• Data listing:
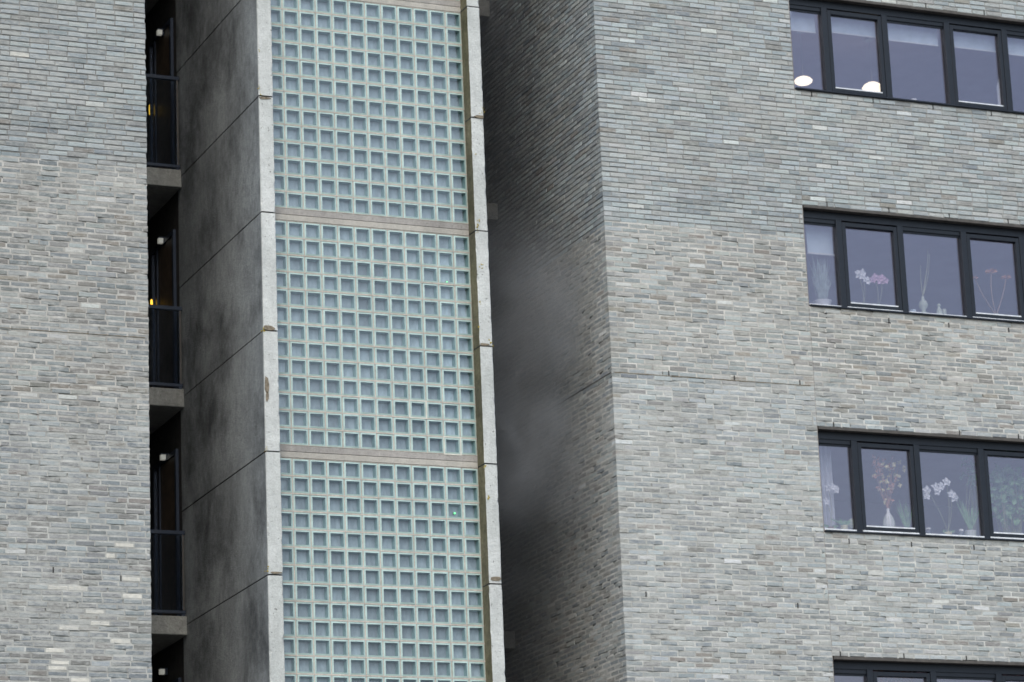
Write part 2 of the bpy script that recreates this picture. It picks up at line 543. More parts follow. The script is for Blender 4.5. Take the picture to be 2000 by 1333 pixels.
class Wall:
    """brickwork laid brick by brick: u runs along the wall, n points out of it"""

    def __init__(self, origin, u, n):
        self.o, self.u, self.n = Vector(origin), Vector(u), Vector(n)
        self.bricks = []          # (u0, u1, z0, z1, depth, out, tint, key)
        self.mv, self.mf, self.mc = [], [], []

    def pt(self, u, out, z):
        return self.o + self.u * u + self.n * out + Vector((0, 0, z))

    def strip(self, u0, u1, z0, z1, d0, d1, col):
        n = len(self.mv)
        self.mv += [tuple(self.pt(u0, -d0, z0)), tuple(self.pt(u1, -d1, z0)), tuple(self.pt(u1, -d1, z1)), tuple(self.pt(u0, -d0, z1))]
        self.mf.append((n, n + 1, n + 2, n + 3))
        self.mc.append(col)

    def lay(self, k, a, b, corner_a, corner_b, zone, phase, white=None, end_gap=True):
        """one course from u=a to u=b; corner_x True: the brick reaches the corner and is a full-depth one"""
        z0 = JZ + k * C
        raked = zone.endswith('raked')
        u = a
        first = (0.21 if phase else 0.10) + RNG.uniform(-0.012, 0.012)
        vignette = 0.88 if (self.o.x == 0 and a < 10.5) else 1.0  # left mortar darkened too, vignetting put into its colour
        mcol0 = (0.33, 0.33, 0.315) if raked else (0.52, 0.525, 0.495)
        if zone in ('warm', 'left_mid', 'side'):
            mcol0 = (0.54, 0.53, 0.492)
        mcol0 = tuple(x_ * vignette for x_ in mcol0)
        zj = z0 + (0.0470 if raked else 0.0448)
        ragged = zone == 'side'
        pj = 0.0105 if raked else 0.0145
        if raked:
            dep = lambda: max(0.003, RNG.normal(0.0075, 0.002))
        else:
            dep = lambda: (RNG.uniform(0.008, 0.018) if RNG.random() < (0.10 if ragged else 0.09) else max(0.0005, RNG.normal(0.0002 if ragged else 0.0018, 0.0009)))
        if a > 0.1 and (abs(a - XC - 0.111) < 1e-6 or abs(a - 0.111) < 1e-6):
            self.strip(a - 0.013, a + 0.002, z0 - 0.003, zj + 0.003, 0.002, 0.002, mcol0)
            self.strip(a - 0.111, a, zj - 0.004, z0 + C + 0.004, dep(), dep(), mcol0)
        i = 0
        while u < b - 0.035:
            L = first if i == 0 else (0.21 if raked else 0.206)
            if i > 0 and RNG.random() < 0.035:
                L = 0.10
            if i > 0:
                L += RNG.normal(0.0, 0.004)
            u1 = min(u + L, b)
            if b - u1 < 0.05:
                u1 = b
            h0 = z0 + RNG.normal(0.0, 0.0016)
            h1 = zj + RNG.normal(0.0, 0.0018)
            tint, key = pick_tint(zone, u, z0, 2.3 if abs(self.u.x) > .5 else 4.1)
            deep = 0.10 if ((i == 0 and corner_a) or (u1 == b and corner_b)) else 0.055
            out = (abs(RNG.normal(0.0, 0.0022)) - 0.001) * (0.4 if ragged else 1.0)
            self.bricks.append([u + RNG.normal(0, 0.0012), u1 + RNG.normal(0, 0.0012), h0, h1, deep, out, tint, key])
            # perpend joint
            ue = min(u1 + pj, b)
            f = RNG.uniform(0.85, 1.12)
            mc = tuple(x * f for x in mcol0)
            if u1 < b:
                dd = dep() * (0.5 if raked else 1.0)
                self.strip(u1 - 0.004, ue + 0.004, z0 - 0.003, zj + 0.003, dd, dd, mc)
            # bed joint over the brick
            um = (u + u1) / 2
            d0, d1, d2 = dep(), dep(), dep()
            self.strip(u, um, zj - 0.004, z0 + C + 0.004, d0, d1, mc)
            self.strip(um, ue, zj - 0.004, z0 + C + 0.004, d1, d2, mc)
            u = u1 + pj
            i += 1

    def mesh_of(self, items, name):
        n = len(items)
        V = np.zeros((n, 12, 3))
        U, N = np.array(self.u), np.array(self.n)
        O = np.array(self.o)
        for i, (a, b, z0, z1, deep, out, tint, key) in enumerate(items):
            c = RNG.uniform(0.002, 0.0065, 4)
            j = RNG.normal(0, 0.0019, (8, 2))
            uu = [a, b, b, a, a, b, b, a, a + c[0] * 1.4, b - c[1] * 1.4, b - c[2] * 1.4, a + c[3] * 1.4]
            zz = [z0, z0, z1, z1, z0, z0, z1, z1, z0 + c[0], z0 + c[1], z1 - c[2], z1 - c[3]]
            oo = [-deep] * 4 + [out - 0.0035] * 4 + [out + x for x in RNG.normal(0, 0.0007, 4)]
            for q in range(12):
                ju, jz = (j[q - 4] if q >= 4 else (0, 0))
                V[i, q] = O + U * (uu[q] + ju) + N * oo[q] + np.array((0, 0, zz[q] + jz))
        fl = [(8, 9, 10, 11), (4, 5, 9, 8), (5, 6, 10, 9), (6, 7, 11, 10), (7, 4, 8, 11), (0, 1, 5, 4), (1, 2, 6, 5), (2, 3, 7, 6), (3, 0, 4, 7)]
        F = (np.array(fl)[None] + 12 * np.arange(n)[:, None, None]).reshape(-1, 4)
        me = bpy.data.meshes.new(name)
        me.from_pydata(V.reshape(-1, 3).tolist(), [], F.tolist())
        me.materials.append(M['brick'])
        ca = me.color_attributes.new('tint', 'FLOAT_COLOR', 'POINT')
        cols = np.ones((n, 12, 4))
        for i, it in enumerate(items):
            cols[i, :, :3] = it[6]
        ca.data.foreach_set('color', cols.reshape(-1).astype(np.float32))
        me.update()
        return me

    def area(self, it):
        p = [proj(self.pt(it[0], 0, it[2])), proj(self.pt(it[1], 0, it[2])), proj(self.pt(it[1], 0, it[3])), proj(self.pt(it[0], 0, it[3]))]
        if not all(6 < x < 1994 and 6 < y < 1327 for x, y in p):
            return 0.0
        s = 0.0
        for i in range(4):
            j = (i + 1) % 4
            s += p[i][0] * p[j][1] - p[j][0] * p[i][1]
        return abs(s) / 2

    def build_mortar(self, parent, name='mortar_joints'):
        me = bpy.data.meshes.new(name)
        me.from_pydata(self.mv, [], self.mf)
        me.materials.append(M['mortar'])
        ca = me.color_attributes.new('tint', 'FLOAT_COLOR', 'POINT')
        cols = np.ones((len(self.mf), 4, 4), np.float32)
        cols[:, :, :3] = np.array(self.mc)[:, None, :]
        ca.data.foreach_set('color', cols.reshape(-1))
        me.update()
        o = link(name, me, parent)
        o['kind'] = 'stuff'
        return o


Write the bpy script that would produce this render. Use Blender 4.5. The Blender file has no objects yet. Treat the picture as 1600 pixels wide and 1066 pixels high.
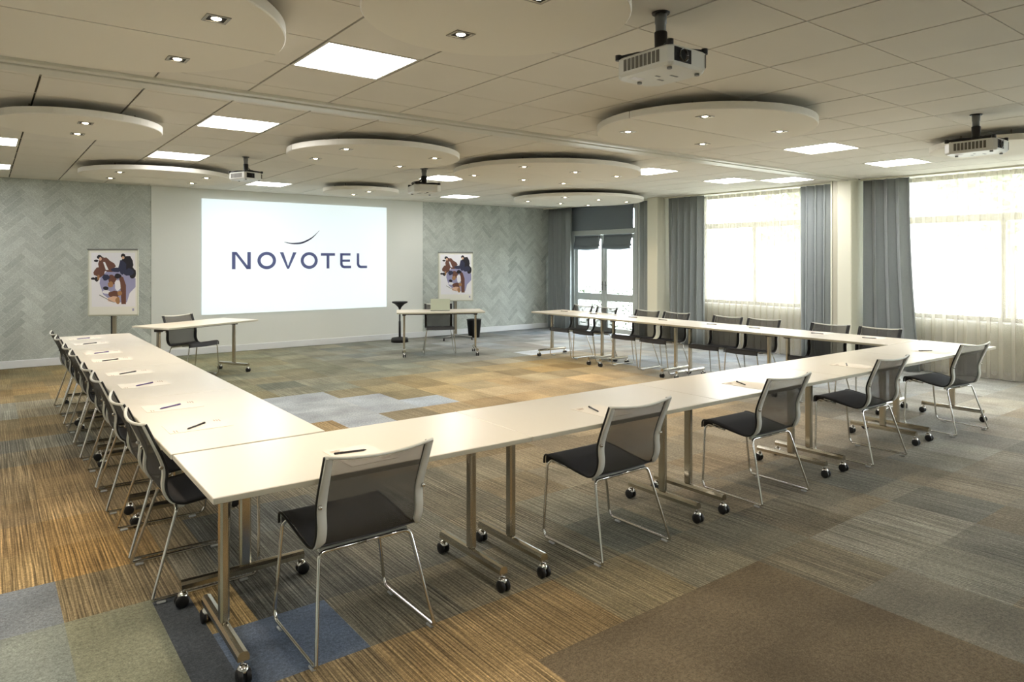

• Given request: Copy out all of the material exactly as written, without its pictures.

• Task output:
Write part 2 of the bpy script that recreates this picture. It picks up at line 543. More parts follow. The script is for Blender 4.5. Take the picture to be 2000 by 1333 pixels.
class Wall:
    """brickwork laid brick by brick: u runs along the wall, n points out of it"""

    def __init__(self, origin, u, n):
        self.o, self.u, self.n = Vector(origin), Vector(u), Vector(n)
        self.bricks = []          # (u0, u1, z0, z1, depth, out, tint, key)
        self.mv, self.mf, self.mc = [], [], []

    def pt(self, u, out, z):
        return self.o + self.u * u + self.n * out + Vector((0, 0, z))

    def strip(self, u0, u1, z0, z1, d0, d1, col):
        n = len(self.mv)
        self.mv += [tuple(self.pt(u0, -d0, z0)), tuple(self.pt(u1, -d1, z0)), tuple(self.pt(u1, -d1, z1)), tuple(self.pt(u0, -d0, z1))]
        self.mf.append((n, n + 1, n + 2, n + 3))
        self.mc.append(col)

    def lay(self, k, a, b, corner_a, corner_b, zone, phase, white=None, end_gap=True):
        """one course from u=a to u=b; corner_x True: the brick reaches the corner and is a full-depth one"""
        z0 = JZ + k * C
        raked = zone.endswith('raked')
        u = a
        first = (0.21 if phase else 0.10) + RNG.uniform(-0.012, 0.012)
        vignette = 0.88 if (self.o.x == 0 and a < 10.5) else 1.0  # left mortar darkened too, vignetting put into its colour
        mcol0 = (0.33, 0.33, 0.315) if raked else (0.52, 0.525, 0.495)
        if zone in ('warm', 'left_mid', 'side'):
            mcol0 = (0.54, 0.53, 0.492)
        mcol0 = tuple(x_ * vignette for x_ in mcol0)
        zj = z0 + (0.0470 if raked else 0.0448)
        ragged = zone == 'side'
        pj = 0.0105 if raked else 0.0145
        if raked:
            dep = lambda: max(0.003, RNG.normal(0.0075, 0.002))
        else:
            dep = lambda: (RNG.uniform(0.008, 0.018) if RNG.random() < (0.10 if ragged else 0.09) else max(0.0005, RNG.normal(0.0002 if ragged else 0.0018, 0.0009)))
        if a > 0.1 and (abs(a - XC - 0.111) < 1e-6 or abs(a - 0.111) < 1e-6):
            self.strip(a - 0.013, a + 0.002, z0 - 0.003, zj + 0.003, 0.002, 0.002, mcol0)
            self.strip(a - 0.111, a, zj - 0.004, z0 + C + 0.004, dep(), dep(), mcol0)
        i = 0
        while u < b - 0.035:
            L = first if i == 0 else (0.21 if raked else 0.206)
            if i > 0 and RNG.random() < 0.035:
                L = 0.10
            if i > 0:
                L += RNG.normal(0.0, 0.004)
            u1 = min(u + L, b)
            if b - u1 < 0.05:
                u1 = b
            h0 = z0 + RNG.normal(0.0, 0.0016)
            h1 = zj + RNG.normal(0.0, 0.0018)
            tint, key = pick_tint(zone, u, z0, 2.3 if abs(self.u.x) > .5 else 4.1)
            deep = 0.10 if ((i == 0 and corner_a) or (u1 == b and corner_b)) else 0.055
            out = (abs(RNG.normal(0.0, 0.0022)) - 0.001) * (0.4 if ragged else 1.0)
            self.bricks.append([u + RNG.normal(0, 0.0012), u1 + RNG.normal(0, 0.0012), h0, h1, deep, out, tint, key])
            # perpend joint
            ue = min(u1 + pj, b)
            f = RNG.uniform(0.85, 1.12)
            mc = tuple(x * f for x in mcol0)
            if u1 < b:
                dd = dep() * (0.5 if raked else 1.0)
                self.strip(u1 - 0.004, ue + 0.004, z0 - 0.003, zj + 0.003, dd, dd, mc)
            # bed joint over the brick
            um = (u + u1) / 2
            d0, d1, d2 = dep(), dep(), dep()
            self.strip(u, um, zj - 0.004, z0 + C + 0.004, d0, d1, mc)
            self.strip(um, ue, zj - 0.004, z0 + C + 0.004, d1, d2, mc)
            u = u1 + pj
            i += 1

    def mesh_of(self, items, name):
        n = len(items)
        V = np.zeros((n, 12, 3))
        U, N = np.array(self.u), np.array(self.n)
        O = np.array(self.o)
        for i, (a, b, z0, z1, deep, out, tint, key) in enumerate(items):
            c = RNG.uniform(0.002, 0.0065, 4)
            j = RNG.normal(0, 0.0019, (8, 2))
            uu = [a, b, b, a, a, b, b, a, a + c[0] * 1.4, b - c[1] * 1.4, b - c[2] * 1.4, a + c[3] * 1.4]
            zz = [z0, z0, z1, z1, z0, z0, z1, z1, z0 + c[0], z0 + c[1], z1 - c[2], z1 - c[3]]
            oo = [-deep] * 4 + [out - 0.0035] * 4 + [out + x for x in RNG.normal(0, 0.0007, 4)]
            for q in range(12):
                ju, jz = (j[q - 4] if q >= 4 else (0, 0))
                V[i, q] = O + U * (uu[q] + ju) + N * oo[q] + np.array((0, 0, zz[q] + jz))
        fl = [(8, 9, 10, 11), (4, 5, 9, 8), (5, 6, 10, 9), (6, 7, 11, 10), (7, 4, 8, 11), (0, 1, 5, 4), (1, 2, 6, 5), (2, 3, 7, 6), (3, 0, 4, 7)]
        F = (np.array(fl)[None] + 12 * np.arange(n)[:, None, None]).reshape(-1, 4)
        me = bpy.data.meshes.new(name)
        me.from_pydata(V.reshape(-1, 3).tolist(), [], F.tolist())
        me.materials.append(M['brick'])
        ca = me.color_attributes.new('tint', 'FLOAT_COLOR', 'POINT')
        cols = np.ones((n, 12, 4))
        for i, it in enumerate(items):
            cols[i, :, :3] = it[6]
        ca.data.foreach_set('color', cols.reshape(-1).astype(np.float32))
        me.update()
        return me

    def area(self, it):
        p = [proj(self.pt(it[0], 0, it[2])), proj(self.pt(it[1], 0, it[2])), proj(self.pt(it[1], 0, it[3])), proj(self.pt(it[0], 0, it[3]))]
        if not all(6 < x < 1994 and 6 < y < 1327 for x, y in p):
            return 0.0
        s = 0.0
        for i in range(4):
            j = (i + 1) % 4
            s += p[i][0] * p[j][1] - p[j][0] * p[i][1]
        return abs(s) / 2

    def build_mortar(self, parent, name='mortar_joints'):
        me = bpy.data.meshes.new(name)
        me.from_pydata(self.mv, [], self.mf)
        me.materials.append(M['mortar'])
        ca = me.color_attributes.new('tint', 'FLOAT_COLOR', 'POINT')
        cols = np.ones((len(self.mf), 4, 4), np.float32)
        cols[:, :, :3] = np.array(self.mc)[:, None, :]
        ca.data.foreach_set('color', cols.reshape(-1))
        me.update()
        o = link(name, me, parent)
        o['kind'] = 'stuff'
        return o


Write the bpy script that would produce this render. Use Blender 4.5. The Blender file has no objects yet. Treat the picture as 1600 pixels wide and 1066 pixels high.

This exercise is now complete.